Anderson v Minister for Immigration
[2017] FCCA 940
•5 May 2017
FEDERAL CIRCUIT COURT OF AUSTRALIA
| ANDERSON v MINISTER FOR IMMIGRATION & ANOR | [2017] FCCA 940 |
| Catchwords: MIGRATION – Migration Act 1958 (Cth) – Assistant Minister’s personal decision pursuant to s.501CA(4) – Parliament’s real intention to have such decisions judicially reviewed in the Federal Court of Australia rather than the Federal Circuit Court - application to transfer to Federal Court pursuant to s.39 of Federal Circuit Court Act 1999 (Cth) – in the interests of the administration of justice that the proceeding be transferred to the Federal Court and application to that end granted. |
| Legislation: Migration Act 1958 (Cth), s.501CA Federal Circuit Court of Australia Act 1999 (Cth), s.39 |
| Cases cited: AMK16 v Assistant Minister for Immigration (2015) 299 FLR 338 |
| Applicant: | DANIEL FREDERICK ANDERSON |
| First Respondent: | MINISTER FOR IMMIGRATION & BORDER PROTECTION |
| Second Respondent: | ASSISTANT MINISTER MP |
| File Number: | SYG 830 of 2017 |
| Judgment of: | Judge Dowdy |
| Hearing date: | 5 May 2017 |
| Delivered at: | Sydney |
| Delivered on: | 5 May 2017 |
REPRESENTATION
| The Applicant appeared in person by videoconference. |
| Counsel for the Applicant Respondents: | Ms K Hooper |
| Solicitors for the Applicant Respondents: | HWL Ebsworth |
THE ORDERS OF THE COURT ARE AS FOLLOWS:
That the Minister for Immigration and Border Protection be removed as first respondent to the proceeding.
That the remaining respondent to the proceeding be amended to read “Assistant Minister for Immigration and Border Protection”.
That this proceeding in the Federal Circuit Court of Australia be transferred to the Federal Court of Australia pursuant to s.39 of the Federal Circuit Court of Australia Act 1999 (Cth) because it is in the interests of the administration of justice that it be so transferred.
That the directions hearing listed for today in this Court be vacated.
That the costs of the proceeding in this Court and on the Application in a Case for transfer to the Federal Court be the costs of the proceeding in the transferred Federal Court of Australia proceeding.
| FEDERAL CIRCUIT COURT OF AUSTRALIA AT SYDNEY |
SYG 830 of 2017
| DANIEL FREDERICK ANDERSON |
Applicant
And
| MINISTER FOR IMMIGRATION & BORDER PROTECTION |
First Respondent
| ASSISTANT MINISTER MP |
Second Respondent
EX TEMPORE
REASONS FOR JUDGMENT
(REVISED FROM TRANSCRIPT)
In this matter on 14 February 2017 the Assistant Minister for Immigration and Border Protection personally decided not to revoke the cancellation of the visa of the applicant, namely Daniel Frederick Anderson, on character grounds under section 501CA(4) of the Migration Act 1958 (Cth).

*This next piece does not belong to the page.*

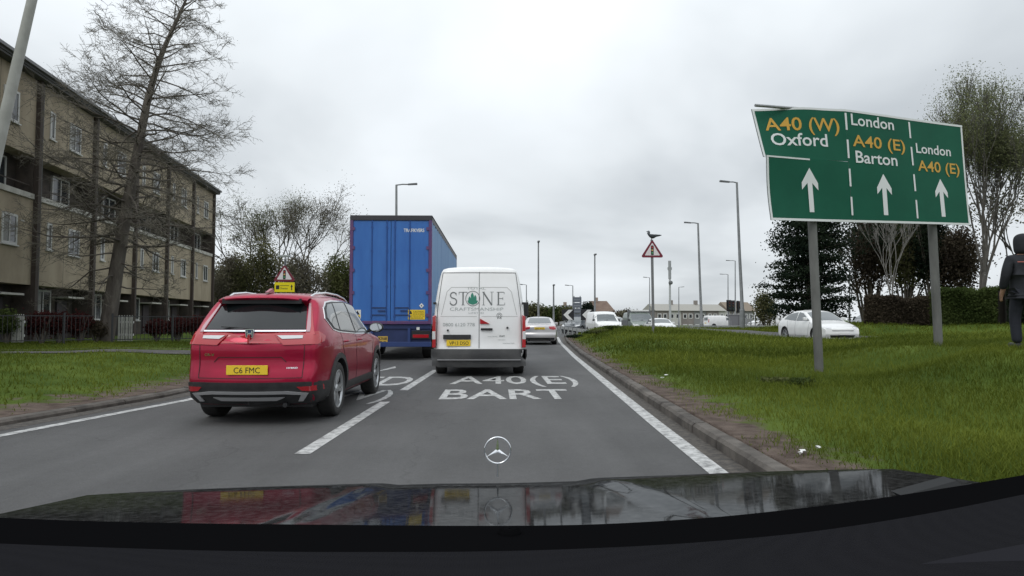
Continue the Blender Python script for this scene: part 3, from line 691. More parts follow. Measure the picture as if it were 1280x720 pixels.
def build_van():
    root, bvh, off = car_base(VAN, 'panel_van', 'white high panel van with green castle logo between lorry and silver car', 'van', (-.375, 15.1+2.775, 0), 0, VWHITE)
    GREY_ = mat('decal_grey', (.16, .17, .17), .5); FAINT = mat('faint_decal', (.38, .41, .40), .5); GREEN_ = mat('logo_green', (.03, .22, .15), .45)
    sf = surf(bvh, .006)
    P_('bumper', root, off, mat('grey_plastic', (.045, .046, .048), .6, col2=(.07, .07, .07), scale=3), bvh, [([(-1.03, .60), (1.03, .60), (1.03, .24), (-1.03, .24)], 'y-', {'off': .06, 'th': .10})])
    sb = MB(); sb.box((-.92, -.075, .36), (.92, .0, .385), bev=.004); sb.build('bumper_step', mat('light_plastic', (.20, .20, .205), .5), root, off=(0, off, 0))
    gp_ = [(strip((0, .62), (0, 2.33), .012), 'y-', {'off': .003, 'cell': .2})]
    for s in (-1, 1):
        gp_ += [(strip((s*.95, .62), (s*.93, 1.45), .012), 'y-', {'off': .003}), (strip((s*.93, 1.45), (s*.82, 2.30), .012), 'y-', {'off': .003})]
    gp_ += [(strip((-.82, 2.31), (.82, 2.31), .014), 'y-', {'off': .003})]
    P_('door_gap', root, off, INK, bvh, gp_)
    pr = []
    for s in (-1, 1):                                                 # pressed panel outlines, their crease shade painted as grey strips
        pts = [(s*.05, 1.98), (s*.62, 1.98), (s*.72, 1.88), (s*.84, 1.36)]
        for a, c in zip(pts, pts[1:]): pr.append((strip(a, c, .012), 'y-', {'off': .003}))
        pts = [(s*.05, 1.33), (s*.86, 1.33)]
        for a, c in zip(pts, pts[1:]): pr.append((strip(a, c, .010), 'y-', {'off': .003}))
    P_('pressed_line_shade', root, off, mat('recess_shade', (.45, .45, .44), .5), bvh, pr)
    # lettering with serifs
    st = MB()
    def letters(pl, sc, x, z, w_, mi=0):
        for a, b_, wd in pl:
            q = strip((x+a[0]*sc, z+a[1]*sc), (x+b_[0]*sc, z+b_[1]*sc), wd*sc)
            n = 6; v = []
            st.add([sf(*p) for p in q], [(0, 1, 2, 3)], mi, False)
    H = .30
    z0 = vz(262)
    S_ = []
    for k in range(14):
        def sc_(t): 
            if t < .5: a = R(20)+t*2*R(250); return (.28+.22*math.cos(a), .74+.22*math.sin(a))
            a = R(90)-(t-.5)*2*R(250); return (.28+.25*math.cos(a), .26+.26*math.sin(a))
        S_.append((sc_(k/14), sc_((k+1)/14), .085))
    S_ += [((.50, .72), (.50, .92), .03), ((.04, .10), (.04, .30), .03)]
    T_ = [((.3, 0), (.3, .98), .10), ((-.02, .97), (.62, .97), .045), ((0, .97), (0, .80), .03), ((.6, .97), (.6, .80), .03), ((.18, .015), (.42, .015), .03)]
    N_ = [((.1, 0), (.1, .97), .045), ((.08, .97), (.72, .0), .11), ((.72, 0), (.72, 1), .045), ((-.02, .985), (.2, .985), .03), ((.6, .985), (.86, .985), .03), ((0, .015), (.2, .015), .03)]
    E_ = [((.12, 0), (.12, .98), .10), ((.0, .975), (.55, .975), .045), ((.1, .5), (.45, .5), .04), ((0, .02), (.58, .02), .045), ((.55, .98), (.55, .82), .03), ((.45, .6), (.45, .4), .03), ((.58, .02), (.6, .2), .03)]
    letters(S_, H, vx(150), z0, 1); letters(T_, H, vx(205), z0, 1); letters(N_, H, vx(340), z0, 1); letters(E_, H, vx(425), z0, 1)
    c = (vx(285), z0+.15)
    for k in range(28):
        a0, a1 = 2*math.pi*k/28, 2*math.pi*(k+1)/28
        st.add([sf(c[0]+r_*math.cos(a), c[1]+r_*math.sin(a)*1.05) for r_, a in ((.150, a0), (.163, a0), (.163, a1), (.150, a1))], [(0, 1, 2, 3)], 0)
    def tower(x, w_, z_a, z_b): 
        st.add([sf(x-w_, z_a), sf(x+w_, z_a), sf(x+w_*.8, z_b), sf(x, z_b+w_*1.6), sf(x-w_*.8, z_b)], [(0, 1, 2, 3, 4)], 2, False)
    tower(c[0]-.07, .032, c[1]-.10, c[1]+.00); tower(c[0]-.01, .040, c[1]-.12, c[1]+.075); tower(c[0]+.055, .035, c[1]-.11, c[1]+.03); 
    st.add([sf(c[0]-.12, c[1]-.05), sf(c[0]-.09, c[1]-.11), sf(c[0], c[1]-.14), sf(c[0]+.09, c[1]-.11), sf(c[0]+.12, c[1]-.05), sf(c[0], c[1]-.03)], [(0, 1, 2, 3, 4, 5)], 2, False)
    put_text(st, 'CRAFTSMANSHIP', sf, vx(152), vx(463), vz(294), vz(274), -.004, 1)
    put_text(st, 'TOTAL', sf, vx(250), vx(360), vz(170), vz(156), -.004, 1)
    put_text(st, '0800 6120 778', sf, vx(112), vx(297), vz(384), vz(364), 0, 1)
    put_text(st, 'LIMITED', sf, vx(262), vx(350), vz(312), vz(302), 0, 1)
    put_text(st, 'stone cleaning', sf, vx(372), vx(428), vz(446), vz(439), 0, 1); put_text(st, 'CRAFT', sf, vx(438), vx(472), vz(446), vz(436), .02, 0)
    put_text(st, 'restoration', sf, vx(432), vx(475), vz(465), vz(458), 0, 1); put_text(st, 'memorials', sf, vx(460), vx(528), vz(486), vz(478), 0, 1)
    ex, ez = vx(440), vz(322)
    for k in range(20):
        a0, a1 = 2*math.pi*k/20, 2*math.pi*(k+1)/20
        for r0, r1 in ((.052, .062), (.022, .032)): st.add([sf(ex+r_*math.cos(a), ez+r_*math.sin(a)) for r_, a in ((r0, a0), (r1, a0), (r1, a1), (r0, a1))], [(0, 1, 2, 3)], 0)
    letters([((-.4, -.5), (-.7, -1.3), .2), ((.4, -.5), (.7, -1.3), .2)], .06, ex, ez, 1)
    st.build('lettering', [GREY_, FAINT, GREEN_], root, off=(0, off, 0))
    br = MB(); x, z = vx(328), vz(340)
    br.add([(x, .02, z), (x+.21, .02, vz(370)), (x, .02, vz(370)), (x, .06, z), (x+.21, .06, vz(370)), (x, .06, vz(370))], [(0, 2, 1), (0, 1, 4, 3), (1, 2, 5, 4), (0, 3, 5, 2)])
    br.build('high_brake_light', REDL, root, off=(0, off, 0))
    hn = MB(); hn.box((vx(333), .015, vz(408)), (vx(400), .055, vz(395)), bev=.006); hn.build('door_handle', INK, root, off=(0, off, 0))
    pb = MB(); pb.box((vx(115), .005, vz(459)), (vx(275), .06, vz(433)), bev=.008); pb.build('plate_lamp_bar', BLACK, root, off=(0, off, 0))
    npl = MB(); npl.box((-.72, .018, vz(498)), (-.19, .05, vz(463)), 0, .003); put_text(npl, 'VP13 DSO', lambda a, b_: (a, .0155, b_), -.66, -.23, vz(491), vz(471), .006, 1)
    npl.build('number_plate', [PLATE, INK], root, off=(0, off, 0))
    for x_, z_ in ((vx(141), vz(408)), (vx(487), vz(393))):
        k = MB(); k.lathe([(.001, .03), (.022, .03), (.024, .06)], 'y', (x_, 0, z_), 14); k.build('lock', INK, root, off=(0, off, 0))
    for s in (-1, 1):
        m = MB(); m.prism([(s*.955, .64), (s*1.035, .64), (s*1.03, 1.33), (s*.96, 1.36)], -.005, .16, mi=0)
        m.prism([(s*.96, .82), (s*1.036, .82), (s*1.035, 1.0), (s*.962, 1.0)], -.009, .10, mi=1); m.build('tail_light', [REDL, CLEARL], root, off=(0, off, 0), bevel=.01)
        hg = MB(); [hg.box((s*.985-.03, -.012, z-.025), (s*.985+.03, .12, z+.025), bev=.006) for z in (1.62,)]; hg.build('hinge', INK, root, off=(0, off, 0))
        mm = MB(); mm.box((s*1.20-.09, 4.0, 1.35), (s*1.20+.09, 4.12, 1.75), bev=.03); mm.box((s*1.08-.06, 4.04, 1.45), (s*1.08+.06, 4.08, 1.5)); mm.build('wing_mirror', BLACK, root, off=(0, off, 0))
        P_('side_window', root, off, GLASS, bvh, [([(3.45, 1.35), (4.6, 1.30), (4.2, 1.85), (3.5, 1.95)], 'x+' if s > 0 else 'x-', {'off': .01})])
        P_('headlight', root, off, CLEARL, bvh, [([(s*.6, .95), (s*.9, 1.15), (s*.9, .85), (s*.65, .8)], 'y+', {'off': .012})])
        sk = MB(); sk.box((s*.97-.04, .5, .38), (s*.97+.04, 4.9, .5)); sk.build('side_sill', BLACK, root, off=(0, off, 0))
    ub = MB(); ub.box((-.8, .2, .25), (.8, 5.0, .42)); ub.box((-.85, .9, .28), (.85, 1.1, .38)); ub.build('underbody', INK, root, off=(0, off, 0))
    P_('windscreen', root, off, GLASS, bvh, [([(-.8, 4.0), (.8, 4.0), (.88, 4.65), (-.88, 4.65)], 'z+', {'off': .01})])
build_van()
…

Mr Anderson wants to challenge that decision by way of judicial review, and on 20 March 2017 he filed an application in this Court which basically seeks an injunction directed to the Minister for Immigration not to remove him from Australia until his case is heard, and an order that the decision of the Minister be quashed. He filed an affidavit in support of that application. There is no doubt that this Court has jurisdiction to hear Mr Anderson’s application, but it is also clear that character decisions made personally by the Minister for Immigration or the Assistant Minister are matters that Parliament really intended to be dealt with in the Federal Court of Australia rather than in this Court. I am not going to burden my judgment with an analysis of the relevant cases, authorities and principles for it suffices for present purposes that I indicate that the relevant principles under which I act and determine the Application in a Case (referred to below) are found in the decisions of Wozniak v Assistant Minister for Immigration [2016] FCCA 1918, Tusitalav Assistant Minister for Immigration and Border Protection (2015) 304 FLR 246 and AMK16 v The Assistant Minister for Immigration (2015) 299 FLR 338. I propose to act on the principles discussed in those cases.
The Minister wants the matter transferred to the Federal Court under section 39 of the Federal Circuit Court of Australia Act1999 (Cth) and rule 8.02 of the Federal Circuit Court Rules 2001 (Cth). To that end, the Minister filed an Application in a Case on 13 April 2017 on which he moves today, together with an affidavit of Ms Hooper which has been read in support of the Application in a Case. Mr Anderson has appeared by video link from Christmas Island and has articulated a particular reason for why he wants the matter to remain in this Court, namely further avenues for appeal. However, it seems to me that the reason is misconceived and he is not going to suffer any type of legitimate or proper disadvantage if this matter is transferred to the Federal Court rather than remaining in this Court. I have explained that to him in the video conference.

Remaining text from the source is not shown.